• [Direction]:
Make an exact copy of all the data.

• [Information supplied]:
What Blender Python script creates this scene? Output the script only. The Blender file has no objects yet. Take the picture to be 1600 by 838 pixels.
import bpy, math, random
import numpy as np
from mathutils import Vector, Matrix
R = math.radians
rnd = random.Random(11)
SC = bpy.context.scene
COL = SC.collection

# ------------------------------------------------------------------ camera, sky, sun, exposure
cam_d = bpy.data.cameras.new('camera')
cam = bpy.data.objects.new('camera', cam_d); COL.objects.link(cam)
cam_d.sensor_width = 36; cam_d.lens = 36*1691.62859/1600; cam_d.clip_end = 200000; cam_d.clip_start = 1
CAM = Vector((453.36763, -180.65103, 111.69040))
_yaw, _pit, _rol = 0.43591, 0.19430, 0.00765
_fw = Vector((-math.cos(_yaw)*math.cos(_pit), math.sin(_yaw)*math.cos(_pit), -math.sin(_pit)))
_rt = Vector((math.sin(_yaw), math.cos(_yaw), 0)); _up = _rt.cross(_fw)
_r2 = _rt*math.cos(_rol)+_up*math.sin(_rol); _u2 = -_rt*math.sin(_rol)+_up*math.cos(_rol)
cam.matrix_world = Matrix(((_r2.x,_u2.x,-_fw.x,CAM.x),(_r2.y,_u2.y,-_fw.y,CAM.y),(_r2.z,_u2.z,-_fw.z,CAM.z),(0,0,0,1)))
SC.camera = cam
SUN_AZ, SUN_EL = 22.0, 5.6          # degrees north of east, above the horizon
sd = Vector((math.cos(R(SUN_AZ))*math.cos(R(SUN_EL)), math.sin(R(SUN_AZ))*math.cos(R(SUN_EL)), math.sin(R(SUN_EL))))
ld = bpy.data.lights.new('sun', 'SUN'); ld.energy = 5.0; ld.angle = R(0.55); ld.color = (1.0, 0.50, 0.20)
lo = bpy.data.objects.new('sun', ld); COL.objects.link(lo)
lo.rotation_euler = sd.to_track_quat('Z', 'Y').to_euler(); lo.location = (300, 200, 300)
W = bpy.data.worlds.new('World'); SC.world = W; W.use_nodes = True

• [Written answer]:
What Blender Python script creates this scene? Output the script only. The Blender file has no objects yet. Take the picture to be 1600 by 838 pixels.
import bpy, math, random
import numpy as np
from mathutils import Vector, Matrix
R = math.radians
rnd = random.Random(11)
SC = bpy.context.scene
COL = SC.collection

# ------------------------------------------------------------------ camera, sky, sun, exposure
cam_d = bpy.data.cameras.new('camera')
cam = bpy.data.objects.new('camera', cam_d); COL.objects.link(cam)
cam_d.sensor_width = 36; cam_d.lens = 36*1691.62859/1600; cam_d.clip_end = 200000; cam_d.clip_start = 1
CAM = Vector((453.36763, -180.65103, 111.69040))
_yaw, _pit, _rol = 0.43591, 0.19430, 0.00765
_fw = Vector((-math.cos(_yaw)*math.cos(_pit), math.sin(_yaw)*math.cos(_pit), -math.sin(_pit)))
_rt = Vector((math.sin(_yaw), math.cos(_yaw), 0)); _up = _rt.cross(_fw)
_r2 = _rt*math.cos(_rol)+_up*math.sin(_rol); _u2 = -_rt*math.sin(_rol)+_up*math.cos(_rol)
cam.matrix_world = Matrix(((_r2.x,_u2.x,-_fw.x,CAM.x),(_r2.y,_u2.y,-_fw.y,CAM.y),(_r2.z,_u2.z,-_fw.z,CAM.z),(0,0,0,1)))
SC.camera = cam
SUN_AZ, SUN_EL = 22.0, 5.6          # degrees north of east, above the horizon
sd = Vector((math.cos(R(SUN_AZ))*math.cos(R(SUN_EL)), math.sin(R(SUN_AZ))*math.cos(R(SUN_EL)), math.sin(R(SUN_EL))))
ld = bpy.data.lights.new('sun', 'SUN'); ld.energy = 5.0; ld.angle = R(0.55); ld.color = (1.0, 0.50, 0.20)
lo = bpy.data.objects.new('sun', ld); COL.objects.link(lo)
lo.rotation_euler = sd.to_track_quat('Z', 'Y').to_euler(); lo.location = (300, 200, 300)
W = bpy.data.worlds.new('World'); SC.world = W; W.use_nodes = True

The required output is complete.